I’ve been a little undone by some of the harsh comments my Facebook friends and people I follow on Twitter have made about Mindy McCready’s suicide.

Some people have gone so far as to write “good riddance,” because they are so upset about her leaving behind her two young children. As you may know, her youngest son, who is less than a year old, lost his father to suicide as well last month.

Today, another acquaintance on Facebook was railing against McCready for shooting her dog first.  And I mean saying horrible, vitriolic things that I won’t repeat here. He has absolutely no sorrow for her, but he’d mustered up a great deal of sympathy for the innocent dog. From what I’ve read the dog belonged to her boyfriend, the one who killed himself last month, so maybe she thought they could all be reunited. 

I don’t know why she had to kill the dog (and I certainly wish she hadn’t), but I do know this: if you are in so much pain that you are considering killing yourself, then it’s safe to say that you are not thinking clearly. 

The lack of compassion from people I otherwise consider compassionate has been more than a little disturbing.
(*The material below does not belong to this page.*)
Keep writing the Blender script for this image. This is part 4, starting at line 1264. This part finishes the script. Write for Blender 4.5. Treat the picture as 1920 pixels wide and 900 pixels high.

I haven’t responded to any of them, but if I did I would ask if they’ve never known anyone who has committed suicide or someone who was suicidal (maybe they have and this is their way of continuing to work through that understandable anger)? Committing suicide is referred to as a tremendously selfish act and a permanent solution to a temporary problem. I agree with both of those statements, but I can’t go so far as to condemn McCready for her actions, as much as I wish she hadn’t left her children behind (and shot her dog). I’ve known too many people who were in unbearable pain and who felt that taking their own life was the only way to stop the hurting. Of course I was angry that they made that choice, but never without some sense of sadness for them as well.  

I understand that McCready’s dog did nothing wrong and killing him was totally and utterly senseless and beyond comprehension, but no more senseless than taking her own life. Maybe I just know more animal lovers than people lovers, but the folks who seem to hate her for killing her dog are far greater (and more vocal) than the folks who are upset about her deserting her sons or shooting herself.

Today is Chooseday Tuesday, so I’m donating in honor of my friend Rosemary. She loves dogs more than almost anyone I know and yet she has been compassionate about Mindy, commenting about how kind McCready was to others, despite not being able to show herself the same kindness. Her charity is North Shore Animal League, a great organization in New York that has “rescued, rehabilitated and adopted” more than 1 million animals, according to its website.

I'll let singer Chely Wright have the last word. Yesterday she tweeted about McCready, "I will pray for her children and I hope that people are gentle with her memory." Sadly, it's too late for that.





**On a little side note, today is post 50! That would sound like a lot if there weren’t still 315 to go. It’s all relative, isn’t it?